Copy out each line exactly; pictures stay out of the copy.

** Start **

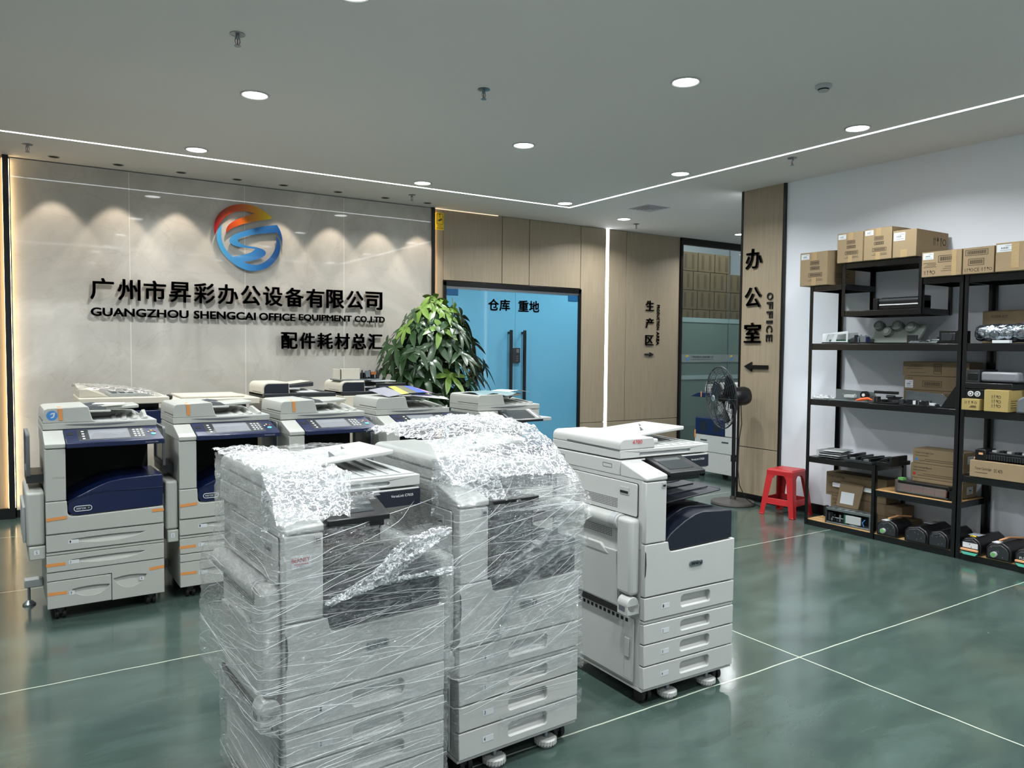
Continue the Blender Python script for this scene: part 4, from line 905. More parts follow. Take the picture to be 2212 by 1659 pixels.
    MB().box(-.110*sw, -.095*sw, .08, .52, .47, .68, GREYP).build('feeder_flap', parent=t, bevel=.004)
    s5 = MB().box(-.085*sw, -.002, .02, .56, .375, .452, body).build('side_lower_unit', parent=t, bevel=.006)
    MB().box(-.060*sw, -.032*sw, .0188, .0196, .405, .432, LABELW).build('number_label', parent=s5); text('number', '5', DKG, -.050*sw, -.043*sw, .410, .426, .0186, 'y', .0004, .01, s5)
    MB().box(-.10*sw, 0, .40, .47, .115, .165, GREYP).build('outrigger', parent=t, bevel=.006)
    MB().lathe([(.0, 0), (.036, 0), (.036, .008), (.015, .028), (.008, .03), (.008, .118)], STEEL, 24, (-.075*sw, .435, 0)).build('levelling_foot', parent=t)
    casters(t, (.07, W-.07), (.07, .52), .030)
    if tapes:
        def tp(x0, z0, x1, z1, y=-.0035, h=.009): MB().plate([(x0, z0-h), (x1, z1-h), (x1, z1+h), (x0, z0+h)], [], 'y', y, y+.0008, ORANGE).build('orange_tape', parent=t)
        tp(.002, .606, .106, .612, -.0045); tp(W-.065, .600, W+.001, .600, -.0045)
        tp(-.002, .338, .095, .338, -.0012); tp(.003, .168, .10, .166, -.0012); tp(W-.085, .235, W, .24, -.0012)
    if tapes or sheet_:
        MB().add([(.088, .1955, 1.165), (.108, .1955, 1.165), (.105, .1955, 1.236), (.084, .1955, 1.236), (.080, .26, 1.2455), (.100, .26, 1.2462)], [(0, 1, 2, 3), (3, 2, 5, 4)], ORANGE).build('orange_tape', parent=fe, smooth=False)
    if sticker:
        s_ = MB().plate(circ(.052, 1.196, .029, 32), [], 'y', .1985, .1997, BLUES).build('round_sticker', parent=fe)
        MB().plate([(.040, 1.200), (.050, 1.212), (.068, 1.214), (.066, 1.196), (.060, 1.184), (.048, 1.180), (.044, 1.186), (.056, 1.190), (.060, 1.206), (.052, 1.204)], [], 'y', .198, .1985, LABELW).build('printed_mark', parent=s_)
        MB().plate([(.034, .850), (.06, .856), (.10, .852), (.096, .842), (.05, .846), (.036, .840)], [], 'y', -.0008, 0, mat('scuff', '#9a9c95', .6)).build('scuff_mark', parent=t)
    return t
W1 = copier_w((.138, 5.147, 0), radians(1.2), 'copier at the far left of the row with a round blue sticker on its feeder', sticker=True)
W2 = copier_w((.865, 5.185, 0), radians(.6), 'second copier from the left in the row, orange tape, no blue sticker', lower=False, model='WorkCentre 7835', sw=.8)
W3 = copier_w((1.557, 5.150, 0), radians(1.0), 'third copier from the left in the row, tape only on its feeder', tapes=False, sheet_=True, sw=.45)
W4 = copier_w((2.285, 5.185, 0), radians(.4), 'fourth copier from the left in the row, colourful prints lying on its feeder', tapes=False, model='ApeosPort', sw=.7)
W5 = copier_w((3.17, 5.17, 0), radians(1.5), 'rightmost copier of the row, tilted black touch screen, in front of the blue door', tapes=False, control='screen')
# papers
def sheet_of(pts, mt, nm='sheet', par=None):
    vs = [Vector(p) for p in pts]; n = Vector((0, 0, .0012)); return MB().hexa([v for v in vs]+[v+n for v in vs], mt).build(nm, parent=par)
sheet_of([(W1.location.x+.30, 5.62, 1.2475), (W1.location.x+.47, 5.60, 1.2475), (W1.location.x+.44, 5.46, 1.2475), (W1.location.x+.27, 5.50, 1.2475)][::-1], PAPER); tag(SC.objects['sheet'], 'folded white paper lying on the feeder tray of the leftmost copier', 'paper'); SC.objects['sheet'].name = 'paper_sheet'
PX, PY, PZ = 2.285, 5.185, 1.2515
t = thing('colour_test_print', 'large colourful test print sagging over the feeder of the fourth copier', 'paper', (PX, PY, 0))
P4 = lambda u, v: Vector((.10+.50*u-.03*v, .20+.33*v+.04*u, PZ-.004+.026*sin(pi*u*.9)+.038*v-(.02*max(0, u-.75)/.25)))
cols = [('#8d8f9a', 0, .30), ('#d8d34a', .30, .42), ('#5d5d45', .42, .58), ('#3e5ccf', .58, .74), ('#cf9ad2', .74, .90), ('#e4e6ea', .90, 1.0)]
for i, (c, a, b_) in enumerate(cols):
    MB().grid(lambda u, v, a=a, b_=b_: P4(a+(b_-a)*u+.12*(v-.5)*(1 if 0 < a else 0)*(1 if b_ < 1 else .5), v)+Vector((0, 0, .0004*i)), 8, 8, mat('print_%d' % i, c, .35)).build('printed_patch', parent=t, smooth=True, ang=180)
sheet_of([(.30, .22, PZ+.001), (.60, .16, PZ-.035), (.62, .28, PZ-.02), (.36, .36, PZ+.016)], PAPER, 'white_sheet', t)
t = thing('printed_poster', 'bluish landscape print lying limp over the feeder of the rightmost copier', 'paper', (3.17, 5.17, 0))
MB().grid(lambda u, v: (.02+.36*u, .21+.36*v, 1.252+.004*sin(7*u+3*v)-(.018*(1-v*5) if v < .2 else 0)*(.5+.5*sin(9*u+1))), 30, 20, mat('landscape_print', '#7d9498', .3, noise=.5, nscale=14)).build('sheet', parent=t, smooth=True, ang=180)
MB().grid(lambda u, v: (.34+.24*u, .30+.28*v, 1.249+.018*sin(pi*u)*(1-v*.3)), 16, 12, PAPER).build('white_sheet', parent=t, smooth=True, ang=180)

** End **

- **Result of this task**:
Continue the Blender Python script for this scene: part 4, from line 905. More parts follow. Take the picture to be 2212 by 1659 pixels.
    MB().box(-.110*sw, -.095*sw, .08, .52, .47, .68, GREYP).build('feeder_flap', parent=t, bevel=.004)
    s5 = MB().box(-.085*sw, -.002, .02, .56, .375, .452, body).build('side_lower_unit', parent=t, bevel=.006)
    MB().box(-.060*sw, -.032*sw, .0188, .0196, .405, .432, LABELW).build('number_label', parent=s5); text('number', '5', DKG, -.050*sw, -.043*sw, .410, .426, .0186, 'y', .0004, .01, s5)
    MB().box(-.10*sw, 0, .40, .47, .115, .165, GREYP).build('outrigger', parent=t, bevel=.006)
    MB().lathe([(.0, 0), (.036, 0), (.036, .008), (.015, .028), (.008, .03), (.008, .118)], STEEL, 24, (-.075*sw, .435, 0)).build('levelling_foot', parent=t)
    casters(t, (.07, W-.07), (.07, .52), .030)
    if tapes:
        def tp(x0, z0, x1, z1, y=-.0035, h=.009): MB().plate([(x0, z0-h), (x1, z1-h), (x1, z1+h), (x0, z0+h)], [], 'y', y, y+.0008, ORANGE).build('orange_tape', parent=t)
        tp(.002, .606, .106, .612, -.0045); tp(W-.065, .600, W+.001, .600, -.0045)
        tp(-.002, .338, .095, .338, -.0012); tp(.003, .168, .10, .166, -.0012); tp(W-.085, .235, W, .24, -.0012)
    if tapes or sheet_:
        MB().add([(.088, .1955, 1.165), (.108, .1955, 1.165), (.105, .1955, 1.236), (.084, .1955, 1.236), (.080, .26, 1.2455), (.100, .26, 1.2462)], [(0, 1, 2, 3), (3, 2, 5, 4)], ORANGE).build('orange_tape', parent=fe, smooth=False)
    if sticker:
        s_ = MB().plate(circ(.052, 1.196, .029, 32), [], 'y', .1985, .1997, BLUES).build('round_sticker', parent=fe)
        MB().plate([(.040, 1.200), (.050, 1.212), (.068, 1.214), (.066, 1.196), (.060, 1.184), (.048, 1.180), (.044, 1.186), (.056, 1.190), (.060, 1.206), (.052, 1.204)], [], 'y', .198, .1985, LABELW).build('printed_mark', parent=s_)
        MB().plate([(.034, .850), (.06, .856), (.10, .852), (.096, .842), (.05, .846), (.036, .840)], [], 'y', -.0008, 0, mat('scuff', '#9a9c95', .6)).build('scuff_mark', parent=t)
    return t
W1 = copier_w((.138, 5.147, 0), radians(1.2), 'copier at the far left of the row with a round blue sticker on its feeder', sticker=True)
W2 = copier_w((.865, 5.185, 0), radians(.6), 'second copier from the left in the row, orange tape, no blue sticker', lower=False, model='WorkCentre 7835', sw=.8)
W3 = copier_w((1.557, 5.150, 0), radians(1.0), 'third copier from the left in the row, tape only on its feeder', tapes=False, sheet_=True, sw=.45)
W4 = copier_w((2.285, 5.185, 0), radians(.4), 'fourth copier from the left in the row, colourful prints lying on its feeder', tapes=False, model='ApeosPort', sw=.7)
W5 = copier_w((3.17, 5.17, 0), radians(1.5), 'rightmost copier of the row, tilted black touch screen, in front of the blue door', tapes=False, control='screen')
# papers
def sheet_of(pts, mt, nm='sheet', par=None):
    vs = [Vector(p) for p in pts]; n = Vector((0, 0, .0012)); return MB().hexa([v for v in vs]+[v+n for v in vs], mt).build(nm, parent=par)
sheet_of([(W1.location.x+.30, 5.62, 1.2475), (W1.location.x+.47, 5.60, 1.2475), (W1.location.x+.44, 5.46, 1.2475), (W1.location.x+.27, 5.50, 1.2475)][::-1], PAPER); tag(SC.objects['sheet'], 'folded white paper lying on the feeder tray of the leftmost copier', 'paper'); SC.objects['sheet'].name = 'paper_sheet'
PX, PY, PZ = 2.285, 5.185, 1.2515
t = thing('colour_test_print', 'large colourful test print sagging over the feeder of the fourth copier', 'paper', (PX, PY, 0))
P4 = lambda u, v: Vector((.10+.50*u-.03*v, .20+.33*v+.04*u, PZ-.004+.026*sin(pi*u*.9)+.038*v-(.02*max(0, u-.75)/.25)))
cols = [('#8d8f9a', 0, .30), ('#d8d34a', .30, .42), ('#5d5d45', .42, .58), ('#3e5ccf', .58, .74), ('#cf9ad2', .74, .90), ('#e4e6ea', .90, 1.0)]
for i, (c, a, b_) in enumerate(cols):
    MB().grid(lambda u, v, a=a, b_=b_: P4(a+(b_-a)*u+.12*(v-.5)*(1 if 0 < a else 0)*(1 if b_ < 1 else .5), v)+Vector((0, 0, .0004*i)), 8, 8, mat('print_%d' % i, c, .35)).build('printed_patch', parent=t, smooth=True, ang=180)
sheet_of([(.30, .22, PZ+.001), (.60, .16, PZ-.035), (.62, .28, PZ-.02), (.36, .36, PZ+.016)], PAPER, 'white_sheet', t)
t = thing('printed_poster', 'bluish landscape print lying limp over the feeder of the rightmost copier', 'paper', (3.17, 5.17, 0))
MB().grid(lambda u, v: (.02+.36*u, .21+.36*v, 1.252+.004*sin(7*u+3*v)-(.018*(1-v*5) if v < .2 else 0)*(.5+.5*sin(9*u+1))), 30, 20, mat('landscape_print', '#7d9498', .3, noise=.5, nscale=14)).build('sheet', parent=t, smooth=True, ang=180)
MB().grid(lambda u, v: (.34+.24*u, .30+.28*v, 1.249+.018*sin(pi*u)*(1-v*.3)), 16, 12, PAPER).build('white_sheet', parent=t, smooth=True, ang=180)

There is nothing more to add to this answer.